Follow the money

50 Cent's new album devalues his skills to pay the bills

Even before you rip open the packaging on 50 Cent’s new album, “The Massacre,” you’ve got a pretty good idea of where he’s going to take you.

The rap kingpin strikes a shirtless pose on the CD cover, his chest and biceps almost popping through the plastic casing. On top of the photo, though, are sketched pencils. It’s as if his corporate bosses at Interscope Records had designers not only outline the position they wanted 50 standing in on the cover but also drew up the rapper himself.

At this point in his career, this might be the best way to engage 50. He is the rapper as a commodity.

There’s no doubt 50 is talented – and human too. He wasn’t just whipped up in some corporate boardroom. He came from the streets, equipped with real skills and a hard-knocks back story to match. But discussing him as simply a gangsta rapper isn’t enough anymore.

We could talk at length about the misogyny and violence that pervades his music. Most people don’t do enough of that. We could also talk about the reasons why 50 is misogynistic and violent.

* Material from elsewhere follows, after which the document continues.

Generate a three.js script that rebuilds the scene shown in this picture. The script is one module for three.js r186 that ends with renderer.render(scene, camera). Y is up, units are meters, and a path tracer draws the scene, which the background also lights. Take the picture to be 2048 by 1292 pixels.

Most people don’t do enough of that, either.

With “The Massacre,” though, buying into 50 as anything but a commodity becomes tremendously hard, especially when the rapper himself is endorsing this arrangement.

Most telling is his now infamous diss track, “Piggy Bank.” Over a crushing beat, he takes shots at, most notably, Fat Joe, Jadakiss and Nas. While his ongoing beef with Ja Rule goes beyond music (it started in the streets), 50’s new targets are simply business opportunities. What’s alarming, though, is how up front 50 is with his money-making scheme.

The chorus of “Piggy Bank” goes like this: “Clickity-clank, clickity-clank/ The money falls into my piggy bank.” At first, the sound of 50’s bank account swelling seems out of place on a diss record. But because these new rivalries are seemingly meaningless, it actually makes all the sense in the world.

Rap wars sell records. So maybe 50 should be commended for being so honest.

What 50 is forgetting, though, is that his hands aren’t the only ones dipping into his piggy bank. Jimmy Iovine and the suits at Interscope get a piece of the money 50 will make off his new war of words. And then there’s parent company Universal Music Group, whose own piggy bank grows bigger and bigger as 50’s new beefs only further the conglomerate’s corporate empire.

50 ends the song with, “This is chess not checkers, these are warning shots/ After your next move I’ll give you what I got.”

This man can deliver devastating lyrics and flow better than most MCs. But in his present position, what more does he got than a big barcode stamped on the back of his neck?